Hey Creature, thanks for the feedback. You're certainly entitled to your opinions on my posts.
In kind, I suppose your posts are useful. Not that I particularly remember any of them. But I'm sure you've made many helpful contributions here, perhaps under a different username. Anyway, I'll try and keep in mind whatever point it was that you just tried to make in your post (and I'll pretend it made sense).
To NL5 : If you want to try doing a valid double-blind test, what you want to do is take a recording of some sort. I would recommend a comercial CD or something you're very familiar with. And just record it on to your system using each of the converters you're trying to test. Make sure that all connections are ideal from an impedence standpoint. Like if you're going from the RCA output of your CD player, make sure you're going RCA in to each converter. If you have to use any sort of adapters or anything on one converter, then make sure you're using the exact same adapters on the other one and that sort of thing. Any time you use adapters and what not, it
can have an influence on the reproduction.
Now that you've got all that sorted out, you'll want to run a test tone in to each converter in order to make sure that levels are perfectly matched/calibrated (or at least as close to perfect as you can reasonably get it). Make sure you're recording on to the same software at the same bit-depth and sample rate. Now you're ready to record the samples. After you've got two separate files of the material recorded, you'll want to chop them down to the exact same length. If you've got 1.54 seconds of silence before sample A starts, then make sure you've got 1.54 seconds of silence before sample B starts, and so on. Basically you want to eliminate any ques that might allow you to distinguish one sample from the other.

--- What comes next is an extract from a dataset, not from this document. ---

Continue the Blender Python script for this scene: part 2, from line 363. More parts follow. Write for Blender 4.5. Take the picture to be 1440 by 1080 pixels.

When that's done, you'll need to have someone help you out with the rest. Your buddy will need to play each sample for you, one after the other, and keep record of which was which. Have him repeat this several times, but vary / randomize the order. As a control, you can also tell him/her play the same sample twice in a few instances, just to make things interesting.
At the end of the test, if you've successfully identified each sample correctly, then congratulations. You've just successfully identified the samples in a valid listening test. And you've probably got better ears than I do, because I didn't fare nearly as well in a formal test that I recently got roped in to volunteering for.

Granted, it was just one test, and it's perfectly reasonable that my ears could have been shot that day, but I was very surprized at how poor I was at identifying differences in converters. I thought it would be night and day, but I really had to struggle and split hairs. And my answers weren't nearly consistant enough for me to conclude that I can consistantly hear a meaningful difference.